--- START Data extract ---
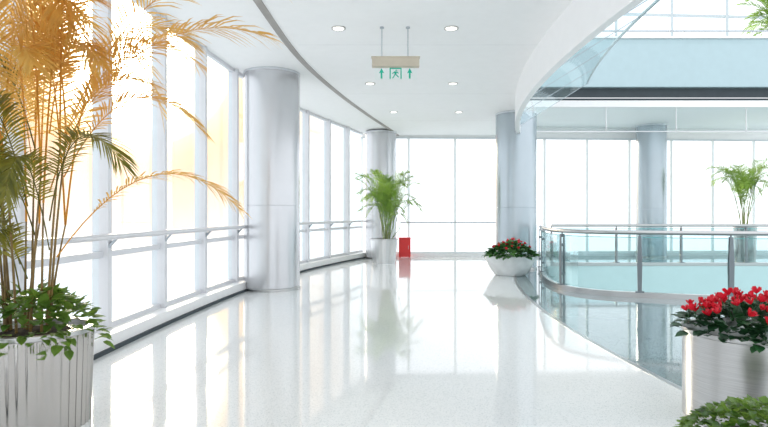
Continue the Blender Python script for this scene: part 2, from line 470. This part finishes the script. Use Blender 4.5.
# ------------------------------------------------------------------ downlights
def lamp_meshes():
    mb = MB(); mb.lathe([(.105, 0), (.105, -.012), (.08, -.012), (.075, -.002)], (0, 0, 0), 28)
    a = mb.obj('downlight', M_grey, True)
    mb = MB(); mb.lathe([(.074, -.004), (.074, -.012)], (0, 0, 0), 28); b = mb.obj('lens', M_lamp)
    return a, b
a, b = lamp_meshes(); first = True
for (x, y) in [(-.65, 8.0), (.96, 8.0), (-.28, 11.4), (1.4, 11.4), (.25, 14.6), (1.95, 14.6), (-.7, 4.8), (.8, 4.8)]:
    if first: o, l = a, b
    else: o, l = a.copy(), b.copy(); COL.objects.link(o); COL.objects.link(l)
    o.location = (x, y, CH); l.parent = o; first = False
    o['label'] = 'small round recessed downlight in the white ceiling'; o['category'] = 'downlight'; o['group'] = 'ceiling downlights'

# ------------------------------------------------------------------ exit sign
Y = 7.96
e = thing('exit_sign', (.165, Y, 3.6), 'hanging beige exit sign box with green arrows on clear panel', 'exit sign')
for x in (-.03, .34):
    mb = MB(); mb.tube([(x, Y, CH), (x, Y, 3.66)], .007, 8); mb.lathe([(.03, -.02), (.03, 0)], (x, Y, CH), 16)
    part(mb.obj('suspension_rod', M_colj), e)
mb = MB(); mb.box((.165, Y, 3.595), (.67, .1, .13)); mb.box((.165, Y, 3.665), (.69, .12, .012)); part(mb.obj('housing', M_beige), e, 'beige metal lamp housing')
mb = MB(); mb.box((.165, Y, 3.44), (.6, .012, .18)); part(mb.obj('panel', M_signg), e, 'clear acrylic panel')
mb = MB(); yy = Y - .012
def poly(pts, c, s):
    vs = [(c[0] + x * s, yy, c[1] + z * s) for x, z in pts] + [(c[0] + x * s, yy + .004, c[1] + z * s) for x, z in pts]
    n = len(pts); mb.add(vs, [tuple(range(n)), tuple(range(2 * n - 1, n - 1, -1))] + [(i, (i + 1) % n, n + (i + 1) % n, n + i) for i in range(n)])
for ax in (-.035, .365):
    poly([(-.5, 0), (0, 1), (.5, 0), (.17, .12), (.17, -1), (-.17, -1), (-.17, .12)], (ax, 3.44), .075)
gx, gz, s = .165, 3.44, .078
for pts in ([(-1.1, -1), (-.88, -1), (-.88, .8), (-1.1, 1)], [(-1.1, 1), (-.88, .8), (.88, .8), (1.1, 1)], [(1.1, 1), (.88, .8), (.88, -1), (1.1, -1)],
            [(-.1, .55), (.1, .7), (.3, .55), (.1, .4)], [(-.25, .35), (.2, .35), (.15, -.2), (-.2, -.2)],
            [(-.25, .35), (-.65, .0), (-.55, -.1), (-.2, .15)], [(.2, .35), (.6, .05), (.5, -.05), (.15, .15)],
            [(-.2, -.2), (.0, -.2), (-.45, -.95), (-.65, -.9)], [(-.02, -.2), (.16, -.2), (.6, -.6), (.5, -.8), (.3, -.6)]):
    poly(pts, (gx, gz), s)
part(mb.obj('green_symbols', M_green), e, 'green up arrows and running figure in a doorway')

# ------------------------------------------------------------------ plants
def bez(s, c, t, u): return s * (1 - u) ** 2 + c * 2 * u * (1 - u) + t * u * u

def frond_mesh(s, c, t, L=.34, n=26, w=.011, xmin=None, droop=.35, rr=.007):
    mb = MB(); s, c, t = Vector(s), Vector(c), Vector(t)
    pts = [bez(s, c, t, k / 14) for k in range(15)]
    mb.tube(pts, [rr * (1 - .75 * k / 14) for k in range(15)], 5)
    for i in range(n):
        u = .2 + .8 * i / (n - 1); p = bez(s, c, t, u)
        T = (bez(s, c, t, min(1, u + .02)) - bez(s, c, t, u - .02)).normalized()
        S = T.cross(UP)
        S = S.normalized() if S.length > .05 else Vector((1, 0, 0))
        N = S.cross(T).normalized()
        ll = L * (.35 + .65 * math.sin(math.pi * min(1, (u - .1) * 1.05))) * random.uniform(.8, 1.15)
        for sg in (-1, 1):
            d = (S * sg * (.95 - .35 * u) + T * (.55 + .6 * u) + N * random.uniform(0, .45) + Vector((random.uniform(-.1, .1), random.uniform(-.1, .1), 0))).normalized()
            wv = T.cross(d).cross(d).normalized()
            base = p; vs = []
            for k, (q, ww) in enumerate(((0, .4), (.3, 1), (.7, .8), (1, .05))):
                pos = base + d * ll * q - UP * droop * ll * q * q
                vs += [pos - wv * w * ww, pos + wv * w * ww]
            mb.add(vs, [(0, 1, 3, 2), (2, 3, 5, 4), (4, 5, 7, 6)])
    if xmin is not None: mb.v = [(max(x, xmin + random.random() * .01), y, z) for x, y, z in mb.v]
    return mb

def leaf(mb, p, d, up, size, wf=.42, curl=.25):
    d = d.normalized(); sd = d.cross(up)
    sd = sd.normalized() if sd.length > .01 else Vector((1, 0, 0)); n = sd.cross(d).normalized()
    prof = [(0, .05), (.15, .8), (.4, 1), (.7, .7), (1, .02)]; vs = []
    for q, ww in prof:
        c = p + d * size * q - n * curl * size * q * q
        vs += [c - sd * size * wf * ww + n * size * .08 * ww, c, c + sd * size * wf * ww + n * size * .08 * ww]
    fs = []
    for k in range(4):
        o = k * 3; fs += [(o, o + 1, o + 4, o + 3), (o + 1, o + 2, o + 5, o + 4)]
    mb.add(vs, fs)

def bushy(c, R, h, n, size, seed=1, overhang=.0, trail=0., wf=.42):
    mb = MB(); rnd = random.Random(seed)
    for i in range(n):
        a = rnd.uniform(0, 2 * math.pi); rr = math.sqrt(rnd.random())
        x, y = math.cos(a) * rr, math.sin(a) * rr
        z = h * (1 - rr * rr) * rnd.uniform(.5, 1)
        drop = trail * max(0, rr - .75) * 4 * rnd.random()
        p = Vector((c[0] + x * R * (1 + overhang * rr), c[1] + y * R * (1 + overhang * rr), c[2] + z - drop + .02))
        d = Vector((x + rnd.uniform(-.5, .5), y + rnd.uniform(-.5, .5), rnd.uniform(-.2, .7) - drop * 2))
        leaf(mb, p, d, Vector((rnd.uniform(-.3, .3), rnd.uniform(-.3, .3), 1)), size * rnd.uniform(.7, 1.2), wf)
    return mb

def flower_mesh(size):
    mb = MB()
    for k in range(5):
        a = 2 * math.pi * k / 5; r = Vector((math.cos(a), math.sin(a), 0)); t = Vector((-r.y, r.x, 0)); vs = []
        for q, ww, out in ((0, .25, .05), (.35, .8, .35), (.7, 1, .6), (1, .55, .75)):
            c = r * size * out * .8 + UP * size * q * .9
            vs += [c - t * size * .34 * ww + r * .1 * size * q, c - r * size * .04, c + t * size * .34 * ww + r * .1 * size * q]
        fs = []
        for i in range(3):
            o = i * 3; fs += [(o, o + 1, o + 4, o + 3), (o + 1, o + 2, o + 5, o + 4)]
        mb.add(vs, fs)
    mb.tube([(0, 0, -size * 1.8), (size * .1, 0, -size * .6), (0, 0, 0)], size * .05, 5, 1)
    return mb

def flowers(e, c, R, h, n, size, seed=2):
    rnd = random.Random(seed); o0 = None; mb = flower_mesh(size)
    for i in range(n):
        a = i * 2.39996 + rnd.uniform(-.3, .3); rr = math.sqrt((i + .5) / n)
        x, y = math.cos(a) * rr * R, math.sin(a) * rr * R; z = h * (1 - .6 * rr * rr) * rnd.uniform(.75, 1.15)
        if o0 is None: o0 = mb.obj('flower', [M_red, M_cyc], True); o = o0
        else: o = o0.copy(); COL.objects.link(o)
        o.parent = e
        o.location = Vector((c[0] + x, c[1] + y, c[2] + z)) - Vector(e.location)
        o.rotation_euler = (rnd.uniform(-.5, .5) - y / R * .4, rnd.uniform(-.5, .5) + x / R * .4, rnd.uniform(0, 6))
        s = rnd.uniform(.75, 1.2); o.scale = (s, s, s)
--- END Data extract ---
**Given exercise**. Repeat only the lines from the beginning of the material through the line containing "o['label'] = 'small", both ends kept, leaving pictures out.

**Result**.
Continue the Blender Python script for this scene: part 2, from line 470. This part finishes the script. Use Blender 4.5.
# ------------------------------------------------------------------ downlights
def lamp_meshes():
    mb = MB(); mb.lathe([(.105, 0), (.105, -.012), (.08, -.012), (.075, -.002)], (0, 0, 0), 28)
    a = mb.obj('downlight', M_grey, True)
    mb = MB(); mb.lathe([(.074, -.004), (.074, -.012)], (0, 0, 0), 28); b = mb.obj('lens', M_lamp)
    return a, b
a, b = lamp_meshes(); first = True
for (x, y) in [(-.65, 8.0), (.96, 8.0), (-.28, 11.4), (1.4, 11.4), (.25, 14.6), (1.95, 14.6), (-.7, 4.8), (.8, 4.8)]:
    if first: o, l = a, b
    else: o, l = a.copy(), b.copy(); COL.objects.link(o); COL.objects.link(l)
    o.location = (x, y, CH); l.parent = o; first = False
    o['label'] = 'small round recessed downlight in the white ceiling'; o['category'] = 'downlight'; o['group'] = 'ceiling downlights'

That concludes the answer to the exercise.